▶ Given data:

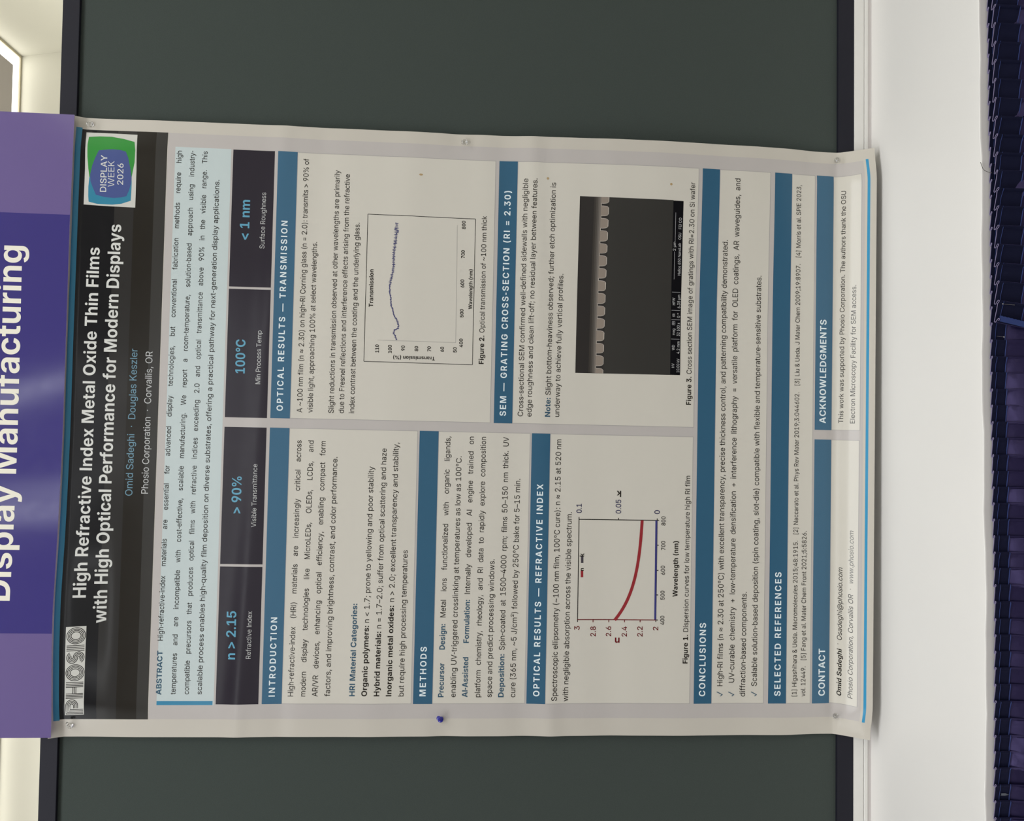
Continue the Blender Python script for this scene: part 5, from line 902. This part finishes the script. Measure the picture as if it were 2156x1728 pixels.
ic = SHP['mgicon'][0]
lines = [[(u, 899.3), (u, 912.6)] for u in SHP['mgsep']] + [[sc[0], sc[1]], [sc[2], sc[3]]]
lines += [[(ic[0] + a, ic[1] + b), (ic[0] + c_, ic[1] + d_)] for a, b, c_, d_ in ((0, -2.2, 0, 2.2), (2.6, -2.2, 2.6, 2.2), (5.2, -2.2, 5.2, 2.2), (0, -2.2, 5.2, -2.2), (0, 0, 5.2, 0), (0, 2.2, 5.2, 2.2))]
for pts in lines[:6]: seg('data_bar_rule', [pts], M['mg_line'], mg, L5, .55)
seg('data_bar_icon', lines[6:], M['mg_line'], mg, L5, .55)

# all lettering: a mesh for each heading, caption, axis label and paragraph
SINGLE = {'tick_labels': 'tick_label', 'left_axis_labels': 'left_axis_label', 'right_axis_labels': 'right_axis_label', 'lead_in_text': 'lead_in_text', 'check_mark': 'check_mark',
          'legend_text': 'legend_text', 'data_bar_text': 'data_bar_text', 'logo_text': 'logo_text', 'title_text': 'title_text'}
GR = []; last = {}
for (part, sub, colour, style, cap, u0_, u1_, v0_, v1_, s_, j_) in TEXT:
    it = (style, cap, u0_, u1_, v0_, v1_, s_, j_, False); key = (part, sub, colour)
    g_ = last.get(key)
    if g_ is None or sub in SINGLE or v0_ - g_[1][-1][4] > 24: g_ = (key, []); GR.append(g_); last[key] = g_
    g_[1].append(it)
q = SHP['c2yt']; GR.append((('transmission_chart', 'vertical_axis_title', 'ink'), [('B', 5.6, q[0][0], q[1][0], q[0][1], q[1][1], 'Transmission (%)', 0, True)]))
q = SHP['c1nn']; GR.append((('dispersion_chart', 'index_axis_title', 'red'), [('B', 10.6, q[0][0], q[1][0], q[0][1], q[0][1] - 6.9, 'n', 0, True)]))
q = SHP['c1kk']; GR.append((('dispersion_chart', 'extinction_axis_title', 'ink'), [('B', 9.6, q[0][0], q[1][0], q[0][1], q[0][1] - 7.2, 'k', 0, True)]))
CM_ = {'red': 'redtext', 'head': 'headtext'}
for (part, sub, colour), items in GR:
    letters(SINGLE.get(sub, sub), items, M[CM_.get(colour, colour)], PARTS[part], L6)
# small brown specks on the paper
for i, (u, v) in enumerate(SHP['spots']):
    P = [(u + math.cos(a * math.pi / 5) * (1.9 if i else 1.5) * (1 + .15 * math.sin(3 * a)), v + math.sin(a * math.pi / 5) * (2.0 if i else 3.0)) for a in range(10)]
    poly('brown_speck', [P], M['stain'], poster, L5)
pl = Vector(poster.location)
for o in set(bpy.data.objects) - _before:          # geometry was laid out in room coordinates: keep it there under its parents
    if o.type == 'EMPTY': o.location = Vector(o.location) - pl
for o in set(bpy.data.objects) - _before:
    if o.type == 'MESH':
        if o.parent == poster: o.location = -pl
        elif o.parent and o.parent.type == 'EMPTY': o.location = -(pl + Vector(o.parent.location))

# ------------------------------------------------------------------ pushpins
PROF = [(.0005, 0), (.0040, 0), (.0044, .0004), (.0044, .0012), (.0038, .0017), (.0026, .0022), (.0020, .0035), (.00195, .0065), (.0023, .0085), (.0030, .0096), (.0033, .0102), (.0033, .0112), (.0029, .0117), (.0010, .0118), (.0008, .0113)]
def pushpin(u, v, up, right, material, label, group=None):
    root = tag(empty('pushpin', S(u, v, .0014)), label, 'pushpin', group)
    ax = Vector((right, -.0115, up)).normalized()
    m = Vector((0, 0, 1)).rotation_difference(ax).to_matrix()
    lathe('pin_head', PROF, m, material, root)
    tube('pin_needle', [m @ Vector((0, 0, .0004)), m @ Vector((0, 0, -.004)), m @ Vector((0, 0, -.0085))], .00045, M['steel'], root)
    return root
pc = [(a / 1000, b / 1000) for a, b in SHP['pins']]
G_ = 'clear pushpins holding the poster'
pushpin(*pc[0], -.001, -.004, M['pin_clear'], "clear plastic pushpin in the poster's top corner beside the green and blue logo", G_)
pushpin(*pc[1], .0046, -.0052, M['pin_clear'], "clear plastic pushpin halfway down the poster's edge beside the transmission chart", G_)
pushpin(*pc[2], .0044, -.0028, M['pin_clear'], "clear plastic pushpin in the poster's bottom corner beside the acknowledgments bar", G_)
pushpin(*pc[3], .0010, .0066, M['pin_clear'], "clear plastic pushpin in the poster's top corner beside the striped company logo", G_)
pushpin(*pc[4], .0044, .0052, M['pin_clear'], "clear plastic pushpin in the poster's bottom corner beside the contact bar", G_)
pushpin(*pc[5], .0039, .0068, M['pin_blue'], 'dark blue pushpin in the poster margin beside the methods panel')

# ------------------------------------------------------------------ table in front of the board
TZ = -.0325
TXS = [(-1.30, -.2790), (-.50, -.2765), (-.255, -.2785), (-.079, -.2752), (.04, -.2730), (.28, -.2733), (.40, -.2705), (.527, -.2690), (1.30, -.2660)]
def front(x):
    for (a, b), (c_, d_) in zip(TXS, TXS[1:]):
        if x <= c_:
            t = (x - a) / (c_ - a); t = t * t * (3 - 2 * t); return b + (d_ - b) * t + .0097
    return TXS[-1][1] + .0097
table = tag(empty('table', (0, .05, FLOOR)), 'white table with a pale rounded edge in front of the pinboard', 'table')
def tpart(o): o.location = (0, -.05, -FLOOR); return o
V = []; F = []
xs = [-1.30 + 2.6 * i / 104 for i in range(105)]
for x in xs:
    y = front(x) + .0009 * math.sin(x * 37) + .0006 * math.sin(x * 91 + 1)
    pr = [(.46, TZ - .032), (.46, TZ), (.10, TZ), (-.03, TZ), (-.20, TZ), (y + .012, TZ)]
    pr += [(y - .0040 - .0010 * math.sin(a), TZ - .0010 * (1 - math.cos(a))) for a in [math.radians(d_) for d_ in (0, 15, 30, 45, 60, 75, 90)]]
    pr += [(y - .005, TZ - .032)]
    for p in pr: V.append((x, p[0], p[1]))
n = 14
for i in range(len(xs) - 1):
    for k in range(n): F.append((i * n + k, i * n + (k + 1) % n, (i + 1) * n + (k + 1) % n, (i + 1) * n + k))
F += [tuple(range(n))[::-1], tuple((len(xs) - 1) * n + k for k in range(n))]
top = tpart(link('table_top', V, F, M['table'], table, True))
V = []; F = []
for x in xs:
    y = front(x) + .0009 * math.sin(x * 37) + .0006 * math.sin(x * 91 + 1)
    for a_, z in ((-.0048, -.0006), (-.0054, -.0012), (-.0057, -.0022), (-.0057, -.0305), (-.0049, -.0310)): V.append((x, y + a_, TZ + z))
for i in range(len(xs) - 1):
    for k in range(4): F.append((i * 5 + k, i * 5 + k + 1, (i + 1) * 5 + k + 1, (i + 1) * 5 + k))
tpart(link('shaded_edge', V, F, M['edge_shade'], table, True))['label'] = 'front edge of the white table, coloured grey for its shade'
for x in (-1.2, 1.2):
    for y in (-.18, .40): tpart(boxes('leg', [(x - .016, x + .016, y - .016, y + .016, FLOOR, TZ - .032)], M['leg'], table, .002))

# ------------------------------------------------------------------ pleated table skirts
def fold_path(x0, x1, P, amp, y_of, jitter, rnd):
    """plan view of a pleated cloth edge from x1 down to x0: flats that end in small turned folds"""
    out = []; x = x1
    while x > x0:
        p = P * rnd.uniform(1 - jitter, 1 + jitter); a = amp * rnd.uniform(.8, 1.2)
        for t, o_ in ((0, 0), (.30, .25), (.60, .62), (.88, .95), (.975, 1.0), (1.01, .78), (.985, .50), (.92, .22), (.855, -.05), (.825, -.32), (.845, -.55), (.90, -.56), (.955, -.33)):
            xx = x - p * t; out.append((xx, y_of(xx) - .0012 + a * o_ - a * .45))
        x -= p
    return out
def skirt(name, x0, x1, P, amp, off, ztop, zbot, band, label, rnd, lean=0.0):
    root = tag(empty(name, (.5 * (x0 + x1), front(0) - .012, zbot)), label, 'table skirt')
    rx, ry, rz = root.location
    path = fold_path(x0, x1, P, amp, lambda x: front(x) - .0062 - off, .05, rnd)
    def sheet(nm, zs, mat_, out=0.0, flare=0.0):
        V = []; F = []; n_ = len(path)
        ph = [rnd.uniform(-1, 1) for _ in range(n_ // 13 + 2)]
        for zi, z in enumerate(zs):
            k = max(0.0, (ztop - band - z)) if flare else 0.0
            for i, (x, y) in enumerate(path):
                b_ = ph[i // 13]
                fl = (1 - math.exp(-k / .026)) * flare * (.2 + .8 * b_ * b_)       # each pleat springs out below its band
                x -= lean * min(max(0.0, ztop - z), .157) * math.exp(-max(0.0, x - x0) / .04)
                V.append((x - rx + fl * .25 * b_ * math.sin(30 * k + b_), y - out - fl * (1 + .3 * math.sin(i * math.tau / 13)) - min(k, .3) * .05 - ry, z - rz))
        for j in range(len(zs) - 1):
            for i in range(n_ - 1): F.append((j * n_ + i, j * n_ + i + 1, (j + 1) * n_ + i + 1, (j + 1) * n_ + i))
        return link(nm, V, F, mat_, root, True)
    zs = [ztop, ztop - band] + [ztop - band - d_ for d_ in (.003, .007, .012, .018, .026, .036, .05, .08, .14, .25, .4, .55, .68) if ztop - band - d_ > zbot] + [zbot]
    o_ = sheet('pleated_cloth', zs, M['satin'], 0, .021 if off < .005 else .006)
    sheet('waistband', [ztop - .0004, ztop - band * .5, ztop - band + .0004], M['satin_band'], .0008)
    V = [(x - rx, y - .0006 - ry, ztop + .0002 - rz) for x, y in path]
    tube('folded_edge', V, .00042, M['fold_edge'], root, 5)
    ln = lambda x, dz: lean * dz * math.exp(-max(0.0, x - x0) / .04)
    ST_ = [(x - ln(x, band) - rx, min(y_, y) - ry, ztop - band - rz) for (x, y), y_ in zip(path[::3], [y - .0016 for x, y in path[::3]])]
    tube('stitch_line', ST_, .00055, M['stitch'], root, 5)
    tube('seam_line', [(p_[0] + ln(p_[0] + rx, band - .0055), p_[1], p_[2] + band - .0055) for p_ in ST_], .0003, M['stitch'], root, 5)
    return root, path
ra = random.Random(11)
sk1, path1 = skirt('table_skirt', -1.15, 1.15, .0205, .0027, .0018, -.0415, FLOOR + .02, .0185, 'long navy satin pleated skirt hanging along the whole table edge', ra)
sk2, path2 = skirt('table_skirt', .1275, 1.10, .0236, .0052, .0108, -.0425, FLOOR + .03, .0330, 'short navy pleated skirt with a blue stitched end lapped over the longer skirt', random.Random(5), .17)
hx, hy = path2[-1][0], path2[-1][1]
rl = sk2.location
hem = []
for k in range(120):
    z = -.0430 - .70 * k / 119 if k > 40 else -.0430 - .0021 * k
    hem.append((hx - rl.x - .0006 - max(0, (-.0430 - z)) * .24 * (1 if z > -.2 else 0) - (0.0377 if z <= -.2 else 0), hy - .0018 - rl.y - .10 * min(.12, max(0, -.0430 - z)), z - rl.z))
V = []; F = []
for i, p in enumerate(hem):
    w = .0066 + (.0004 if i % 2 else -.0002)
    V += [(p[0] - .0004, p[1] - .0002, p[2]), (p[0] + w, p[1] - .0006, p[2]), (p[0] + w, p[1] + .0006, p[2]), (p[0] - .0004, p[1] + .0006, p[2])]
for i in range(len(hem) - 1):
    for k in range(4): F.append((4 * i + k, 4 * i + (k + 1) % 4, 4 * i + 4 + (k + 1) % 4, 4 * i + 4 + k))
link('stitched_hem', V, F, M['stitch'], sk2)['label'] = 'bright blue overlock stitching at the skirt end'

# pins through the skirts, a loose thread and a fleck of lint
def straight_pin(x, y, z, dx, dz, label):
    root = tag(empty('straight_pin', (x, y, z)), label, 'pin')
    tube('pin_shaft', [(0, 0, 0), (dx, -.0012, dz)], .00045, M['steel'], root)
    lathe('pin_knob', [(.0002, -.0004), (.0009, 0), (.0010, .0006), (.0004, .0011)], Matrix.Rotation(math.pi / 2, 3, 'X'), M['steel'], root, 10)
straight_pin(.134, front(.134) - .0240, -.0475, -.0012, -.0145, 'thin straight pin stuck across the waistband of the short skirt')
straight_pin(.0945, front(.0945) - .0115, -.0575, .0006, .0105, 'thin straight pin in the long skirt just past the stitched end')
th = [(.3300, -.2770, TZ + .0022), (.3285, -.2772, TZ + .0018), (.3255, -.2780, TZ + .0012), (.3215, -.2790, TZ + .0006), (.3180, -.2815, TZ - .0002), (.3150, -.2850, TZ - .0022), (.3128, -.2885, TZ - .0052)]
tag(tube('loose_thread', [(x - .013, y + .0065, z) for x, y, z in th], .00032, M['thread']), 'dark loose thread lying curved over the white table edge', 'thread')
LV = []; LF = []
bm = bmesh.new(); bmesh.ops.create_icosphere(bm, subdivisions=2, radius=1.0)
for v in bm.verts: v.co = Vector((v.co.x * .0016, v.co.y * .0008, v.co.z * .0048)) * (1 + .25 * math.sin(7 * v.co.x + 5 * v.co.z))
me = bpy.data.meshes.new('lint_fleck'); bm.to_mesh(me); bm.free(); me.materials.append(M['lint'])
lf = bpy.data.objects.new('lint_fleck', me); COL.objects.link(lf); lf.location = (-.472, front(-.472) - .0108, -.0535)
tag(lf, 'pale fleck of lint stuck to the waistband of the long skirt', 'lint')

▶ Task to carry out:
The lines from the top of the data above through the one holding "seg('data_bar_icon', lines[6:], M['mg_line'], mg, L5, .55)" are to be repeated exactly, and only those, with no pictures.

▶ Expected answer:
Continue the Blender Python script for this scene: part 5, from line 902. This part finishes the script. Measure the picture as if it were 2156x1728 pixels.
ic = SHP['mgicon'][0]
lines = [[(u, 899.3), (u, 912.6)] for u in SHP['mgsep']] + [[sc[0], sc[1]], [sc[2], sc[3]]]
lines += [[(ic[0] + a, ic[1] + b), (ic[0] + c_, ic[1] + d_)] for a, b, c_, d_ in ((0, -2.2, 0, 2.2), (2.6, -2.2, 2.6, 2.2), (5.2, -2.2, 5.2, 2.2), (0, -2.2, 5.2, -2.2), (0, 0, 5.2, 0), (0, 2.2, 5.2, 2.2))]
for pts in lines[:6]: seg('data_bar_rule', [pts], M['mg_line'], mg, L5, .55)
seg('data_bar_icon', lines[6:], M['mg_line'], mg, L5, .55)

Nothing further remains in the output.